What is the name of this strategy?

Discussion in 'Options' started by jorgeamado88, Jun 14, 2011.

  1. Selling IV before earnings:

    Buy 1 Nov 15 CALL
    Sell 1 Aug 15 CALL
    Buy 1 Nov 15 PUT
    Sell 1 Aug 15 PUT

    and then buying it back a few days after the stock has settled.

    With 15 being ATM.
  2. MTE


    Double calendar spread, aka straddle swap.
  3. logic is to profit from selling very high IV near earnings. however since you buy a nov 15 straddle, you will have to pay lots of premium. (options you buy are much longer term). to decrease premium paid, sometimes they buy nov strangle such as buy nov 16 call and buy nov 16 put. (slightly off-strikes)

    ideal scenario should be no earnings surprises, short term IV crashes, short AUG straddle is bought back with a handsome profit or let expire, purchased NOV straddle (or strangle) is sold with very little loss.
  4. AMA


    Whenever dealing with these kind of positions that have more legs than a centipede, you have to be very mindful of commissions and bid/ask spreads.

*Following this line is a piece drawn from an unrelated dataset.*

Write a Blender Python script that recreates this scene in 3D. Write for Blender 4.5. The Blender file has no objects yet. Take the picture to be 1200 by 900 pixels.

    Paper trading this stuff, you don't have to deal with the reality of actually getting a fill at an attractive price when entering & exiting. Doing it for real is an entirely different ballgame.

    Translation: things better go your way significantly to make up for commissions and bid/ask spread.
  5. made an error. last part of first paragraph should be "...buy nov 16 call and buy nov 14 put. (slightly off-strikes)"

    also while trying to enter/exit position, make sure you are not giving orders for individual option positions but option combinations. such as try to buy AUG 15 straddle. this way you will enjoy smaller bid/ask spreads and less exposure to execution risk.